* START *
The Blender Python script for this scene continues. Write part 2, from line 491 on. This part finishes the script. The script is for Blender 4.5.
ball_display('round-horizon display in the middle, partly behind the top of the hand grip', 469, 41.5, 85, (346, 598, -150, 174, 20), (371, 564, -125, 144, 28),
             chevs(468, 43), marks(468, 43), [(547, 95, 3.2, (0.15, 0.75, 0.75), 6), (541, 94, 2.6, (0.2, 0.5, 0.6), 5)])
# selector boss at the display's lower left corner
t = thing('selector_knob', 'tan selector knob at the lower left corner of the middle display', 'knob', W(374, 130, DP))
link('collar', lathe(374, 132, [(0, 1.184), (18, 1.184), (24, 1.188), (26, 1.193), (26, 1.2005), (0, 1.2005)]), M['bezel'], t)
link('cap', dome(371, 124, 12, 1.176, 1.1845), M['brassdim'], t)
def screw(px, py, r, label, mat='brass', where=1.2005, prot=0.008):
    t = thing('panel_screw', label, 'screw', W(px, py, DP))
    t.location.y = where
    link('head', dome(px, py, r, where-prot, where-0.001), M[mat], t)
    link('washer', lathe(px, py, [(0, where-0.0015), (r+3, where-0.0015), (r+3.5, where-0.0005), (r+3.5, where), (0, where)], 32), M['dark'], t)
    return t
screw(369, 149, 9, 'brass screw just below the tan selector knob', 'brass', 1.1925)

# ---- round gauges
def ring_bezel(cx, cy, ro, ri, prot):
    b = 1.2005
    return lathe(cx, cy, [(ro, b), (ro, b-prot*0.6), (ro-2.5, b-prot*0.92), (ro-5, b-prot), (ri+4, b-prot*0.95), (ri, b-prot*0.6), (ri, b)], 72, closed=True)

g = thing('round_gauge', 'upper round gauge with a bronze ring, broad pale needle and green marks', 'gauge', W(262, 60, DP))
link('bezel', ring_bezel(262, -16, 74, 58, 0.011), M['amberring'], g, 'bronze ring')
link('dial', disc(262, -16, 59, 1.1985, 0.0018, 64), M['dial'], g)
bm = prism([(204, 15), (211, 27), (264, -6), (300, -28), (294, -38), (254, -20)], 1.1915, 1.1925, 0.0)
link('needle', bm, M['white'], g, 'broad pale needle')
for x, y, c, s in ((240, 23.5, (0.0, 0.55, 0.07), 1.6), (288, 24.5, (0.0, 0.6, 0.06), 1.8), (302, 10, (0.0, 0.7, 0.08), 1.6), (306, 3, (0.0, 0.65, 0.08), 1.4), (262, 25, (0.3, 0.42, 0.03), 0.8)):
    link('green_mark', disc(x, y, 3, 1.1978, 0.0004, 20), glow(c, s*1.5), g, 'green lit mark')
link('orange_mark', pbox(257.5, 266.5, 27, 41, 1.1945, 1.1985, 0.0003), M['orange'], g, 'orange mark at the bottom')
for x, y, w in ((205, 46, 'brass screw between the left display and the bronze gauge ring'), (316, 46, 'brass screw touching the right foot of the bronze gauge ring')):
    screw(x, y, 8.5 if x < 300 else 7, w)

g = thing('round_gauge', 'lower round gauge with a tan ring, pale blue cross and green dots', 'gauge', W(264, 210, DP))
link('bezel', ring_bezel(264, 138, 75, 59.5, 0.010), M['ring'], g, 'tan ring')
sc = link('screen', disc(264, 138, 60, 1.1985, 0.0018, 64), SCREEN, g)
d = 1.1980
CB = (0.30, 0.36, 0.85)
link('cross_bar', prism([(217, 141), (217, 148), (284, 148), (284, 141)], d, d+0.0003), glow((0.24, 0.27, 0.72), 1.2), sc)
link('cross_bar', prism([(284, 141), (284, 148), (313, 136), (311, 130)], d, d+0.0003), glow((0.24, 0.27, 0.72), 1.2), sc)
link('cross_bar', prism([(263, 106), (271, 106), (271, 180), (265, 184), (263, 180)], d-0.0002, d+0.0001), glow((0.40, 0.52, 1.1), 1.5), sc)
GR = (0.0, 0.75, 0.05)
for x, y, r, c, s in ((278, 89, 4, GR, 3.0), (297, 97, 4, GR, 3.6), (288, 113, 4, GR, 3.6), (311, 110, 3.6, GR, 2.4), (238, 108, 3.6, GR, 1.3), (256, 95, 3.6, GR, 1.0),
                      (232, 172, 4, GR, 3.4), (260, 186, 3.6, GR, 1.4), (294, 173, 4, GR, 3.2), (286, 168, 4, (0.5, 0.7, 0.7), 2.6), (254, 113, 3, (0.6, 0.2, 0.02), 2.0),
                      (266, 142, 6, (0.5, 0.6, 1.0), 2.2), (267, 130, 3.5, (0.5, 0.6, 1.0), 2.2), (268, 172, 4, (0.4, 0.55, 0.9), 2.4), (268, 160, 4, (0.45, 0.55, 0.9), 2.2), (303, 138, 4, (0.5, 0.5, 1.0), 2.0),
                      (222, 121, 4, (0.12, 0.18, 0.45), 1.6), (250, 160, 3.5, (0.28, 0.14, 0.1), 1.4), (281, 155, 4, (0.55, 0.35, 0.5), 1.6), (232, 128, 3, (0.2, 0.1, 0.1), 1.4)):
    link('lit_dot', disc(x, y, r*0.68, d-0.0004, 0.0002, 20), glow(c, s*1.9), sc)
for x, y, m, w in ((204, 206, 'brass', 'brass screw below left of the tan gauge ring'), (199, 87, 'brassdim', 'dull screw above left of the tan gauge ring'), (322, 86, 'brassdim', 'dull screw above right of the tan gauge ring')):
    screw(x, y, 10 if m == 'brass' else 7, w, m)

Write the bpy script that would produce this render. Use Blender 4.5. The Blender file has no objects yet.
* END *
Output every line above without altering anything.

The Blender Python script for this scene continues. Write part 2, from line 491 on. This part finishes the script. The script is for Blender 4.5.
ball_display('round-horizon display in the middle, partly behind the top of the hand grip', 469, 41.5, 85, (346, 598, -150, 174, 20), (371, 564, -125, 144, 28),
             chevs(468, 43), marks(468, 43), [(547, 95, 3.2, (0.15, 0.75, 0.75), 6), (541, 94, 2.6, (0.2, 0.5, 0.6), 5)])
# selector boss at the display's lower left corner
t = thing('selector_knob', 'tan selector knob at the lower left corner of the middle display', 'knob', W(374, 130, DP))
link('collar', lathe(374, 132, [(0, 1.184), (18, 1.184), (24, 1.188), (26, 1.193), (26, 1.2005), (0, 1.2005)]), M['bezel'], t)
link('cap', dome(371, 124, 12, 1.176, 1.1845), M['brassdim'], t)
def screw(px, py, r, label, mat='brass', where=1.2005, prot=0.008):
    t = thing('panel_screw', label, 'screw', W(px, py, DP))
    t.location.y = where
    link('head', dome(px, py, r, where-prot, where-0.001), M[mat], t)
    link('washer', lathe(px, py, [(0, where-0.0015), (r+3, where-0.0015), (r+3.5, where-0.0005), (r+3.5, where), (0, where)], 32), M['dark'], t)
    return t
screw(369, 149, 9, 'brass screw just below the tan selector knob', 'brass', 1.1925)

# ---- round gauges
def ring_bezel(cx, cy, ro, ri, prot):
    b = 1.2005
    return lathe(cx, cy, [(ro, b), (ro, b-prot*0.6), (ro-2.5, b-prot*0.92), (ro-5, b-prot), (ri+4, b-prot*0.95), (ri, b-prot*0.6), (ri, b)], 72, closed=True)

g = thing('round_gauge', 'upper round gauge with a bronze ring, broad pale needle and green marks', 'gauge', W(262, 60, DP))
link('bezel', ring_bezel(262, -16, 74, 58, 0.011), M['amberring'], g, 'bronze ring')
link('dial', disc(262, -16, 59, 1.1985, 0.0018, 64), M['dial'], g)
bm = prism([(204, 15), (211, 27), (264, -6), (300, -28), (294, -38), (254, -20)], 1.1915, 1.1925, 0.0)
link('needle', bm, M['white'], g, 'broad pale needle')
for x, y, c, s in ((240, 23.5, (0.0, 0.55, 0.07), 1.6), (288, 24.5, (0.0, 0.6, 0.06), 1.8), (302, 10, (0.0, 0.7, 0.08), 1.6), (306, 3, (0.0, 0.65, 0.08), 1.4), (262, 25, (0.3, 0.42, 0.03), 0.8)):
    link('green_mark', disc(x, y, 3, 1.1978, 0.0004, 20), glow(c, s*1.5), g, 'green lit mark')
link('orange_mark', pbox(257.5, 266.5, 27, 41, 1.1945, 1.1985, 0.0003), M['orange'], g, 'orange mark at the bottom')
for x, y, w in ((205, 46, 'brass screw between the left display and the bronze gauge ring'), (316, 46, 'brass screw touching the right foot of the bronze gauge ring')):
    screw(x, y, 8.5 if x < 300 else 7, w)

g = thing('round_gauge', 'lower round gauge with a tan ring, pale blue cross and green dots', 'gauge', W(264, 210, DP))
link('bezel', ring_bezel(264, 138, 75, 59.5, 0.010), M['ring'], g, 'tan ring')
sc = link('screen', disc(264, 138, 60, 1.1985, 0.0018, 64), SCREEN, g)
d = 1.1980
CB = (0.30, 0.36, 0.85)
link('cross_bar', prism([(217, 141), (217, 148), (284, 148), (284, 141)], d, d+0.0003), glow((0.24, 0.27, 0.72), 1.2), sc)
link('cross_bar', prism([(284, 141), (284, 148), (313, 136), (311, 130)], d, d+0.0003), glow((0.24, 0.27, 0.72), 1.2), sc)
link('cross_bar', prism([(263, 106), (271, 106), (271, 180), (265, 184), (263, 180)], d-0.0002, d+0.0001), glow((0.40, 0.52, 1.1), 1.5), sc)
GR = (0.0, 0.75, 0.05)
for x, y, r, c, s in ((278, 89, 4, GR, 3.0), (297, 97, 4, GR, 3.6), (288, 113, 4, GR, 3.6), (311, 110, 3.6, GR, 2.4), (238, 108, 3.6, GR, 1.3), (256, 95, 3.6, GR, 1.0),
                      (232, 172, 4, GR, 3.4), (260, 186, 3.6, GR, 1.4), (294, 173, 4, GR, 3.2), (286, 168, 4, (0.5, 0.7, 0.7), 2.6), (254, 113, 3, (0.6, 0.2, 0.02), 2.0),
                      (266, 142, 6, (0.5, 0.6, 1.0), 2.2), (267, 130, 3.5, (0.5, 0.6, 1.0), 2.2), (268, 172, 4, (0.4, 0.55, 0.9), 2.4), (268, 160, 4, (0.45, 0.55, 0.9), 2.2), (303, 138, 4, (0.5, 0.5, 1.0), 2.0),
                      (222, 121, 4, (0.12, 0.18, 0.45), 1.6), (250, 160, 3.5, (0.28, 0.14, 0.1), 1.4), (281, 155, 4, (0.55, 0.35, 0.5), 1.6), (232, 128, 3, (0.2, 0.1, 0.1), 1.4)):
    link('lit_dot', disc(x, y, r*0.68, d-0.0004, 0.0002, 20), glow(c, s*1.9), sc)
for x, y, m, w in ((204, 206, 'brass', 'brass screw below left of the tan gauge ring'), (199, 87, 'brassdim', 'dull screw above left of the tan gauge ring'), (322, 86, 'brassdim', 'dull screw above right of the tan gauge ring')):
    screw(x, y, 10 if m == 'brass' else 7, w, m)

Write the bpy script that would produce this render. Use Blender 4.5. The Blender file has no objects yet.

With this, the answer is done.